> **TASK DETAILS**: Extract, unchanged, each line of the listing below from its first line through the line that contains "scene = bpy.context.scene", inclusive, and nothing else.

> **DATA**:
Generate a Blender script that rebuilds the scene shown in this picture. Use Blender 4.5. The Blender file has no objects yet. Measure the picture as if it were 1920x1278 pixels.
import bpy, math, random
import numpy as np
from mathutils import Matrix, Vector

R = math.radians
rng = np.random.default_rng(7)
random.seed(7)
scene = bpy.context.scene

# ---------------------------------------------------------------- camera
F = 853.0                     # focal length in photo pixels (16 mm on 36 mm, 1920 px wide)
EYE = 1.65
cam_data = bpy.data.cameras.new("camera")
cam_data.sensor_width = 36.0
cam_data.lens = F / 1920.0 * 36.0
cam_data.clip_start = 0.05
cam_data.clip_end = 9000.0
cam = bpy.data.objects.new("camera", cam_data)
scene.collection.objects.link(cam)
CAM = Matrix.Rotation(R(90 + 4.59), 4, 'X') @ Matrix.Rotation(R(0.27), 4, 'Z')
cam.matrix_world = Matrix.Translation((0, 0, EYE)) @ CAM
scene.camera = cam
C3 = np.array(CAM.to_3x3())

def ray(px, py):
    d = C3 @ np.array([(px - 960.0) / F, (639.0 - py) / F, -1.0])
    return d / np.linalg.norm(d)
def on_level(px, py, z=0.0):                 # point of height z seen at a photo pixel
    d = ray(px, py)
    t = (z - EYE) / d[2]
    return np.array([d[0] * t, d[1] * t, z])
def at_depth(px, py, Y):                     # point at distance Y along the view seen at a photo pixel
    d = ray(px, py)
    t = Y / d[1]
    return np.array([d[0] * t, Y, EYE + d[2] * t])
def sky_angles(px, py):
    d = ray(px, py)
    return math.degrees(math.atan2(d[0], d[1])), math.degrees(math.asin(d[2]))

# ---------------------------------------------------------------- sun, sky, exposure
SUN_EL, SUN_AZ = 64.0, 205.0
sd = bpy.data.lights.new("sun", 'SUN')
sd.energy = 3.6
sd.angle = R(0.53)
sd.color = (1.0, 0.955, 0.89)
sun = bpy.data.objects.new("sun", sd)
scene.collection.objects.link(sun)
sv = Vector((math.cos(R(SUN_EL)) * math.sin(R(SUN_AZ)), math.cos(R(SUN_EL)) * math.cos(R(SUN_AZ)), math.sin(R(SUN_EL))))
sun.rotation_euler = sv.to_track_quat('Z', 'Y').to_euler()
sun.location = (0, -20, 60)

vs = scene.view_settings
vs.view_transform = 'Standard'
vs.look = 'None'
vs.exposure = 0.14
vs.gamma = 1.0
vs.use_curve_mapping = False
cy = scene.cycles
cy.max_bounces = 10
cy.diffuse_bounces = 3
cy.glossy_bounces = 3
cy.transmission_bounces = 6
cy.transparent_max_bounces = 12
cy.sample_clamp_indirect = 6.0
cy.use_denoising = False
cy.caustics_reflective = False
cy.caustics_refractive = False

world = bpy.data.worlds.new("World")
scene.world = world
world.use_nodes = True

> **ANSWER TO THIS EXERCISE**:
Generate a Blender script that rebuilds the scene shown in this picture. Use Blender 4.5. The Blender file has no objects yet. Measure the picture as if it were 1920x1278 pixels.
import bpy, math, random
import numpy as np
from mathutils import Matrix, Vector

R = math.radians
rng = np.random.default_rng(7)
random.seed(7)
scene = bpy.context.scene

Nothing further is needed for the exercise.